L’émergence passe par un système éducatif de qualité. Tous les pays émergents ont englouti d’énormes sommes dans l’amélioration des performances de leur système éducatif afin qu’il produise les hommes devant les conduire à l’émergence. Ils y sont parvenus avec le temps. L’Inde, la Chine, le Brésil, le Chili, etc. ont tous opté pour cette politique sociale. L’occident développé est passé par la même voie : les dépenses d’éducation ont été augmentées et l’école a produit des ouvriers hautement qualifiés, des ingénieurs de qualité pour animer le développement industriel, des universitaires et des chercheurs de renom, des prix Nobel en toutes matières qui tirent les différents pays de cette aire et l’humanité entière vers les sommets du développement dans tous les domaines. Les prix Nobel d’économie sont avant tout des universitaires ; cela on ne l’oublie que de trop. En Côte d’Ivoire, l’émergence se fait à coup de mots et de chiffres à deux vitesses et, on ne veut pas prendre en compte les facteurs élémentaires qui y conduisent : l’investissement dans l’école. La croissance économique, aussi forte soit-elle, ne suffit pas, ne suffira jamais à elle seule à rendre un pays émergent. C’est un ensemble de facteurs qui y conduisent.
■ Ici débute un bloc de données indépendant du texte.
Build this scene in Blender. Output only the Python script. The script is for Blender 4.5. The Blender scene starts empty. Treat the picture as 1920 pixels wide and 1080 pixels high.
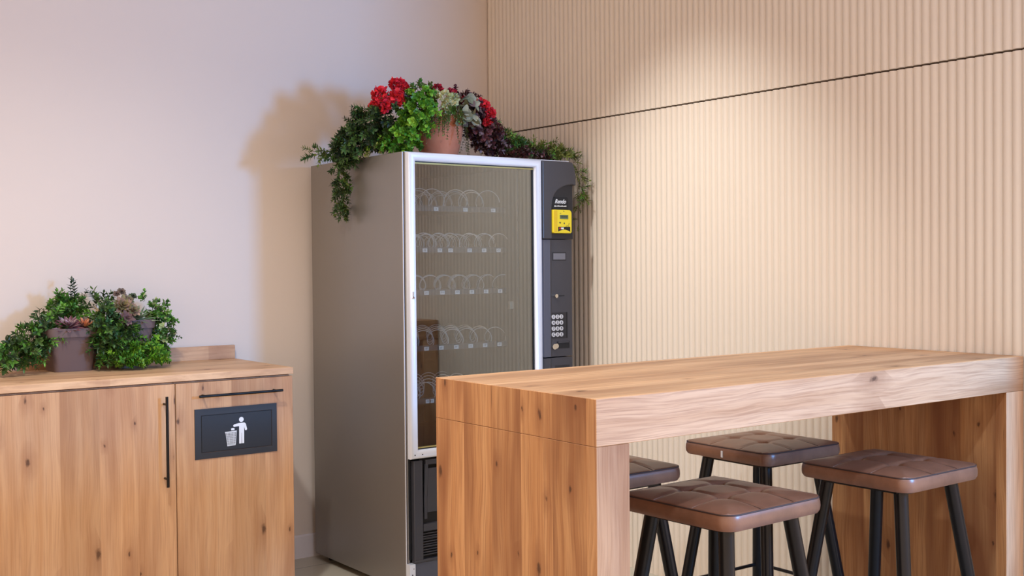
import bpy, bmesh, math, random
from mathutils import Vector, Matrix, Quaternion
random.seed(7)
S = bpy.context.scene
C = S.collection
PI = math.pi

# ------------------------------------------------------------------ camera
YAW, PITCH, ROLL = 0.6364, 0.0207, -0.0088
cam_d = bpy.data.cameras.new('camera'); cam = bpy.data.objects.new('camera', cam_d); C.objects.link(cam)
fw = Vector((math.sin(YAW)*math.cos(PITCH), math.cos(YAW)*math.cos(PITCH), -math.sin(PITCH)))
r0 = Vector((math.cos(YAW), -math.sin(YAW), 0)); u0 = r0.cross(fw)
rr = r0*math.cos(ROLL) + u0*math.sin(ROLL); uu = u0*math.cos(ROLL) - r0*math.sin(ROLL)
m = Matrix(((rr.x, uu.x, -fw.x), (rr.y, uu.y, -fw.y), (rr.z, uu.z, -fw.z))).to_4x4()
m.translation = Vector((-3.4933, -4.9176, 1.37))
cam.matrix_world = m
cam_d.sensor_width = 36; cam_d.lens = 36*2154.9/1920; cam_d.clip_start = 0.05
S.camera = cam
# ------------------------------------------------------------------ view, world, lights
S.view_settings.view_transform = 'Standard'; S.view_settings.look = 'None'
S.view_settings.exposure = 0.03; S.view_settings.gamma = 1.0
try: S.view_settings.use_curve_mapping = False
except Exception: pass
W = bpy.data.worlds.new('world'); S.world = W; W.use_nodes = True
W.node_tree.nodes['Background'].inputs[0].default_value = (1.0, 0.75, 0.58, 1)
W.node_tree.nodes['Background'].inputs[1].default_value = 1.75
def aim(o, d):
    o.rotation_euler = Vector(d).to_track_quat('-Z', 'Y').to_euler()
def area(name, loc, d, sx, sy, col, e):
    l = bpy.data.lights.new(name, 'AREA'); l.shape = 'RECTANGLE'; l.size = sx; l.size_y = sy; l.color = col; l.energy = e
    o = bpy.data.objects.new(name, l); C.objects.link(o); o.location = loc; aim(o, d); return o
def spot(name, loc, tgt, col, e, ang, blend=0.9, rad=0.05):
    l = bpy.data.lights.new(name, 'SPOT'); l.spot_size = math.radians(ang); l.spot_blend = blend; l.shadow_soft_size = rad
    l.color = col; l.energy = e
    o = bpy.data.objects.new(name, l); C.objects.link(o); o.location = loc; aim(o, Vector(tgt)-Vector(loc)); return o
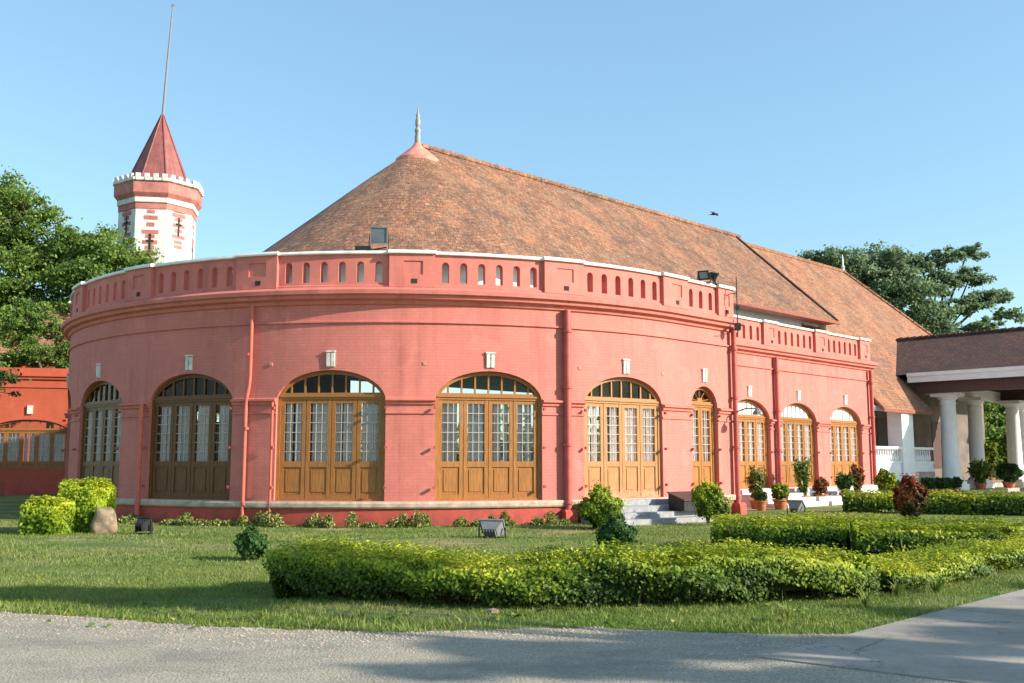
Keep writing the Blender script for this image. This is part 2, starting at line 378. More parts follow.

En économie du développement, le social est un capital aussi important que l’actif monétaire. Il est d’ailleurs, lui aussi, un actif. Et comme tel, il est évaluable. On peut ainsi en apprécier le progrès ou la régression comme son incidence sur le développement humain. Les économistes et institutions du développement croient ainsi que l’amélioration du développement humain et social aide notablement la dimension économique du développement durable de même que le manque ou la destruction de cette dimension constitue un frein au développement économique. On ne peut, en en tenant compte, rester indifférent aux grèves qui ont lieu dans le système éducatif ou user du dilatoire pour ne pas apporter de réponse satisfaisante aux revendications des grévistes.

La réaction de LIDER
LIDER recommande que le principe de la continuité de l’Etat soit respecté pour tous les citoyens, qu’ils soient armés ou non. Ainsi pourrions-nous construire un Etat de droit par le respecte de la signature présidentielle et des lois que nous nous sommes, nous-mêmes, donnés. Aucune prime ne devrait être accordée à la violence d’aucune façon et rien ne doit être fait pour pousser les uns et les autres à se radicaliser. Les attitudes et les discours pouvant y conduire doivent être bannis autant chez les gouvernants que chez toutes les catégories de grévistes. Le sort des élèves et étudiants, l’avenir du pays, doit être une préoccupation majeure pour tous. L’école est loin d’être gratuite parce que les parents d’élèves dépensent beaucoup d’argent pour l’instruction de leurs enfants. Leur souffrance doit inciter à plus de responsabilité de sorte à ne pas faire s’éterniser les négociations. Le dialogue social doit aboutir à des résultats tangibles pour tous. S’il n’y a pas de résultat, c’est que les gouvernants n’en veulent pas. La plus grande part de sacrifice leur revient. LIDER conjure ainsi le gouvernement de ne pas appliquer aux enseignants le jeu dilatoire qu’il sert aux opposants dans le cadre du CPD ; l’avenir de milliers d’élèves et étudiants est en jeu. LIDER exhorte le gouvernement à plus d’équité dans le traitement des dossiers afin de ne pas encourager les attitudes violents et désespérées. LIDER en appelle, enfin, au sens de la responsabilité de tous. Les élèves et étudiants de Côte d’Ivoire veulent aller à l’école.